Hamill (2001) referred to the χ² test to test for the flatness of a rank histogram. An alternative test is the δ-score introduced by Candille and Talagrand (2005). Let n be the number of observations and m be the ensemble size. If the verifying observation is occupying each rank equally, then each of the k^th histogram intervals r _k would have the expected value E[r _k ] = n/(m + 1).

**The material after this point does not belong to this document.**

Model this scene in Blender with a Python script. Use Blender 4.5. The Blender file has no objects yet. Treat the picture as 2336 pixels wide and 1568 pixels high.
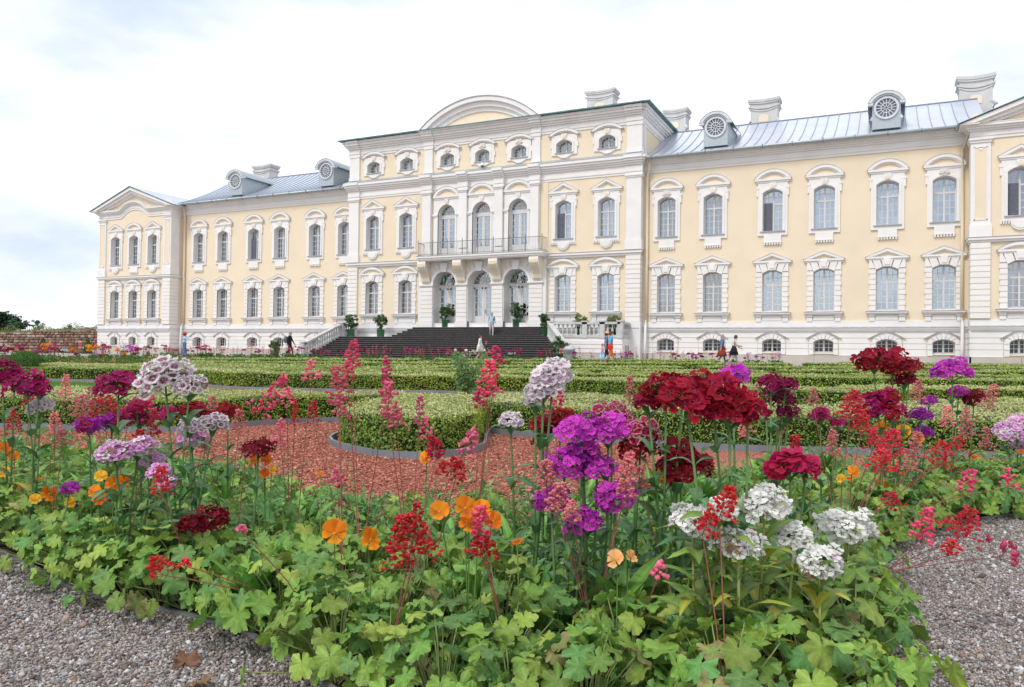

Therefore, if the entire ensemble system is reliable one would expect a score δ₀ = m E[r _k ]. Candille and Talagrand (2005) used the ratio of the cumulative square difference between r _k and E[r _k ] to δ₀ as a measure of flatness of a rank histogram:

$$ \delta = \frac{m + 1}{n \: m} \:\: \sum\limits_{k = 1}^{m + 1} \left( r_{k}-\frac{n}{m + 1} \right)^{2} \:\:. $$

(A6)

A δ score that is significantly less than 1 is an indication that the ensemble is not independent and that the verifying observation occupies ensemble ranks that were less frequently occupied in previous forecasts, which is a scenario that is highly unlikely. On the other hand, a value significantly greater than 1 suggests that the EPS is unreliable (Candille and Talagrand 2005).